Variations Worth Trying
- Chicken and Broccoli: Substitute sliced chicken breast or thigh with the same velveting and sauce technique. Adjust cook time — chicken takes slightly longer to cook through.
- Spicy: Add 1–2 tbsp gochujang or 1 tsp chili garlic sauce to the sauce. The sweet-spicy balance works extremely well with the oyster sauce base.
- Add mushrooms: Shiitake mushrooms added with the broccoli bring earthy depth. Slice thin and sear hard before adding other vegetables.
- Lo Mein Style: Replace rice with cooked lo mein noodles (or spaghetti). Toss noodles directly into the stir fry at the end and let them absorb the sauce.
Storage & Reheating
- Refrigerator: Keeps 3–4 days. Store separately from rice to prevent absorption. The sauce thickens significantly in the refrigerator.
- Reheating: Skillet over medium-high heat with 1–2 tbsp water to loosen the sauce. Toss and heat through 2–3 minutes. Microwave works but softens the broccoli significantly.
- Freezer: Not recommended — broccoli becomes mushy on thaw and the sauce loses its glossy texture. Best made fresh or consumed within 4 days.

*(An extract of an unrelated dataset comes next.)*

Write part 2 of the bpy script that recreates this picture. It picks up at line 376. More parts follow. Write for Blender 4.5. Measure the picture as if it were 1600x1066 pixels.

Frequently Asked Questions
What is velveting?
Velveting is a Chinese technique that coats meat in a mixture of cornstarch, egg white, and sometimes oil or baking soda before cooking. The coating creates a protective barrier during high-heat searing that produces tender, silky meat rather than tough, chewy strips. It’s the reason restaurant stir fry beef tastes fundamentally different from home versions.
Can I use a regular pan instead of a wok?
Yes. Use a large, heavy-bottomed skillet (12 inches minimum) and get it as hot as your burner allows. The wok’s curved sides help with tossing, but the key variable is temperature, not shape. A screaming-hot stainless skillet produces excellent results.
What can I substitute for oyster sauce?
Hoisin sauce (slightly sweeter, slightly thicker) is the closest substitute. Alternatively, increase soy sauce slightly and add a pinch of brown sugar. The flavor won’t be identical but will be in the right direction.
Why is my stir fry watery?
Usually wet vegetables or too much sauce liquid. Pat dry all vegetables thoroughly after washing or blanching. If the sauce seems thin after cooking, add a small cornstarch slurry (1 tsp cornstarch mixed with 1 tbsp cold water) and toss over high heat to thicken.